* [Exercise] Print the lines of the listing below verbatim from its first line through the line bearing "mi.obj('iris', iris, e, smooth=True)". Any pictures are to be omitted.

########

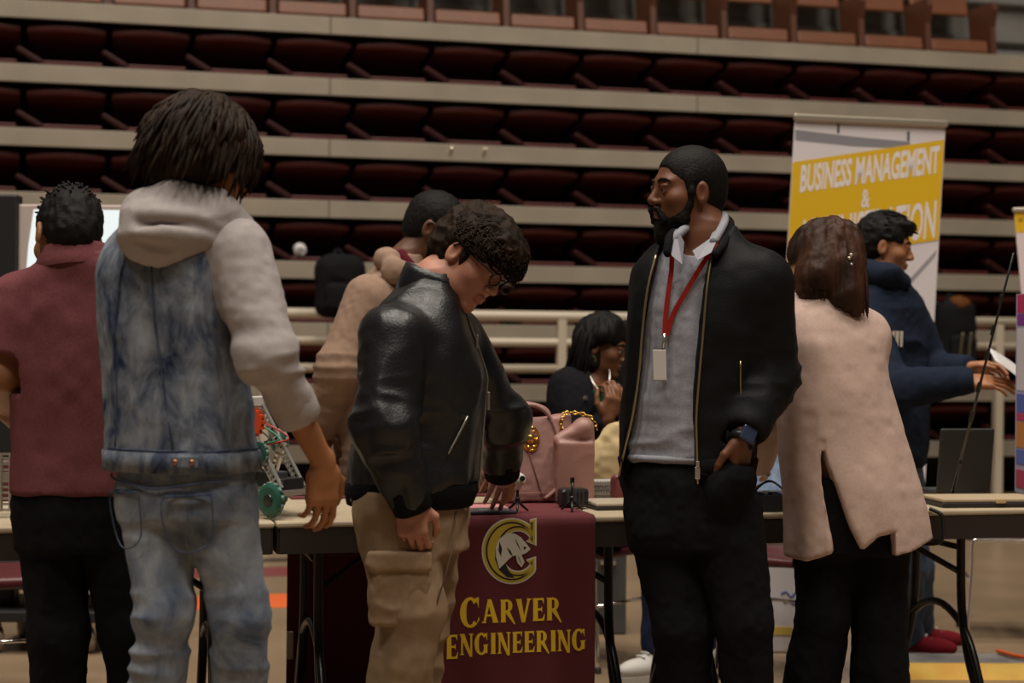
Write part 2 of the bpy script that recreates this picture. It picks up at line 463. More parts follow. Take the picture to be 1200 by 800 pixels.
def eyes(H, parent, iris):
    for y in (-1, 1):
        mb = MB(); c = hpt(H, (.0812, .031 * y, -.0035)); f = H['A'][0]
        mb.lathe(c, [(.0, .0118), (.0045, .011), (.0085, .0083), (.0108, .0045), (.0115, 0), (.009, -.007), (0, -.0105)][::-1], f, 14)
        e = mb.obj('eye', M('eye white', (.34, .31, .27), .3), parent, smooth=True)
        mi = MB(); mi.lathe(c, [(.0, .0124), (.003, .0121), (.0056, .0109), (.0062, .0098)][::-1], f, 12)
        mi.obj('iris', iris, e, smooth=True)

def brows(H, parent, mat, r=.0045):
    for y in (-1, 1):
        mb = MB(); mb.tube([hpt(H, (.094, .012 * y, .020)), hpt(H, (.0935, .026 * y, .025)), hpt(H, (.086, .042 * y, .024)), hpt(H, (.076, .052 * y, .017))], [r * .7 * H['sc'], r * H['sc'], r * .85 * H['sc'], r * .3], 6)
        mb.obj('eyebrow', mat, parent, smooth=True)

def hair_cap(S, H, th=.008, line=.052, back=-.075, side=-.02, k=.01):
    """close hair: a shell over the cranium cut away from the face"""
    c, A, sc = H['c'], H['A'], H['sc']
    S.ell(L2W(c, A, (-.014, 0, .034), sc), np.array((.097 + th, .075 + th * .8, .086 + th)) * sc, A, 0)
    S.ell(L2W(c, A, (-.05, 0, -.02), sc), np.array((.055 + th, .06 + th * .6, .06)) * sc, A, .03)
    # face window
    S.box(L2W(c, A, (.088 + .06, 0, line - .12), sc), np.array((.075, .12, .12)) * sc, A, .02, .012, 'sub')
    for y in (-1, 1):
        S.box(L2W(c, A, (.055, .09 * y, -.02 - .09 + .035), sc), np.array((.055, .05, .09)) * sc, A, .015, .01, 'sub')
        S.ell(L2W(c, A, (-.006, .085 * y, -.02), sc), np.array((.022, .03, .034)) * sc, A, .006, 'sub')
    S.box(L2W(c, A, (-.03, 0, back - .1), sc), np.array((.16, .15, .1)) * sc, A, .01, .012, 'sub')

def legs(S, hips, knees, ankles, rh, rk, ra, k=.03):
    for i, (h, kn, a) in enumerate(zip(hips, knees, ankles)):
        S.cone(h, kn, rh, rk, k if not i else .010); S.cone(kn, a, rk, ra, .03)

def shoes(parent, ankles, dirs, mat, sole, lace=None, h0=0.0, sc=1.0):
    for a, d in zip(ankles, dirs):
        f = Vector((d[0], d[1], 0)).normalized(); l = Vector((-f.y, f.x, 0)); z0 = h0
        b = Vector((a[0], a[1], z0)); S = Sdf(.006)
        S.ell(b + f * .085 * sc + Vector((0, 0, .045)), (.10 * sc, .046, .04), frame(f), .01)
        S.ell(b - f * .0 + Vector((0, 0, .06)), (.065 * sc, .04, .055), frame(f), .03)
        S.cone(b + Vector((0, 0, .06)), b + Vector((0, 0, .10)), .042, .045, .02)
        S.box(b + Vector((0, 0, -.06 + .02)), (.4, .4, .06), None, .001, 0, 'sub')
        s = S.obj('shoe', mat, parent)
        mb = MB(); rings = []
        for z, g in ((z0 + .001, 1.0), (z0 + .026, 1.03)):
            rings.append([b + f * (.058 * sc + .125 * sc * math.cos(t) * g) + l * ((.044 + .006 * math.cos(t)) * math.sin(t) * g) + Vector((0, 0, z - z0)) for t in [q * 2 * math.pi / 24 for q in range(24)]])
        mb.loft(rings); mb.obj('sole', sole, s)
        if lace:
            ml = MB()
            for i in range(4):
                c = b + f * (.05 + .022 * i) + Vector((0, 0, .101 - .012 * i)); ml.tube([c - l * .022, c + Vector((0, 0, .004)), c + l * .022], .004, 6)
            ml.obj('laces', lace, s)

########

* [Answer below]
Write part 2 of the bpy script that recreates this picture. It picks up at line 463. More parts follow. Take the picture to be 1200 by 800 pixels.
def eyes(H, parent, iris):
    for y in (-1, 1):
        mb = MB(); c = hpt(H, (.0812, .031 * y, -.0035)); f = H['A'][0]
        mb.lathe(c, [(.0, .0118), (.0045, .011), (.0085, .0083), (.0108, .0045), (.0115, 0), (.009, -.007), (0, -.0105)][::-1], f, 14)
        e = mb.obj('eye', M('eye white', (.34, .31, .27), .3), parent, smooth=True)
        mi = MB(); mi.lathe(c, [(.0, .0124), (.003, .0121), (.0056, .0109), (.0062, .0098)][::-1], f, 12)
        mi.obj('iris', iris, e, smooth=True)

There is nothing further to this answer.